ST: When you were installing the show, what kind of discussions were there among the artists?

GE: They were very theoretical but it became unclear and a little bit muddy, owing to the political interests of the galleries, which were very difficult to handle. When you talk as artists about what you are doing, it is really different from an art historical discussion. As artists we had a lot of fun – a lot of wine and discussions after the opening.

CE: Did you see a difference in the approach taken by the North Americans and the Italians, given that you knew both?

GE: Yes, and in some senses I found the North Americans less tough. The Arte Povera artists were continually defending Italian Arte Povera. [Jannis] Kounellis wasn’t a big player in the beginning of Arte Povera, by the way. It was only after the piece he made in Rome with the horses [Untitled (12 horses), Galleria L’Attico, January 1969] that he became more involved. But basically it was [Michelangelo] Pistoletto and Mario Merz who were the key players at the time, and then [Gilberto] Zorio.

CE: You say that the Arte Povera artists were tougher – certainly Gilardi had a very different idea of politics.

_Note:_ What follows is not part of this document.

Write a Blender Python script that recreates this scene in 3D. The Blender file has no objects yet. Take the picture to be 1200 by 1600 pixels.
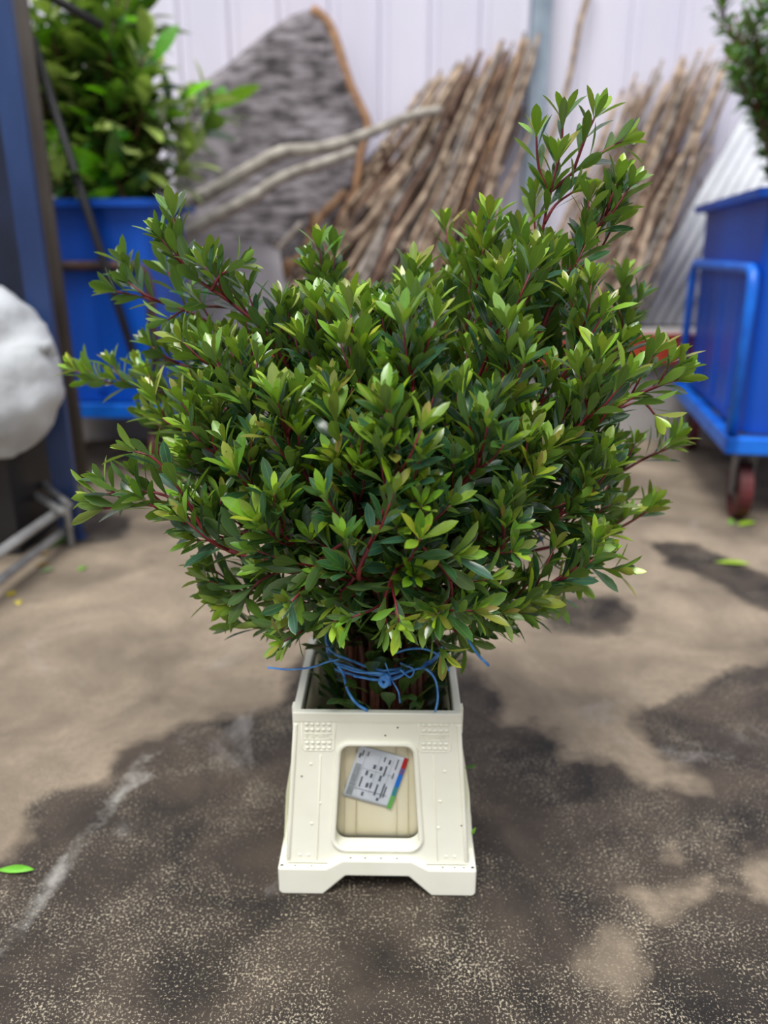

GE: Well, nobody liked Gilardi, I think, because he was too wise. And he was right in many of his opinions.

CE: Was there a difference between the installation atmosphere in Bern during ‘When Attitudes Become Form’ and in Amsterdam during ‘Op Losse Schroeven’?

GE: A lot of the same artists were there; it wasn’t that different. It was shocking for me, in Bern, that Lawrence Weiner was taking a square out of the plaster of the kunsthalle wall, whereas I was taking a square metre from the ground outside. I didn’t know Lawrence at the time and the two pieces, despite being aesthetically similar, are very different content-wise.

Footnotes

  • The Gerrit Rietveld Academie in Amsterdam was known as the Instituut voor Kunstnijverheidsonderwijs at the time, and until 1968.
  • In the foreword to the exhibition catalogue, de Wilde describes van Elk as having ‘first brought our attention to the artists working in “this” direction’. See Op Losse Schroeven (exh. cat.), Amsterdam: Stedelijk Museum, 1969, n.p.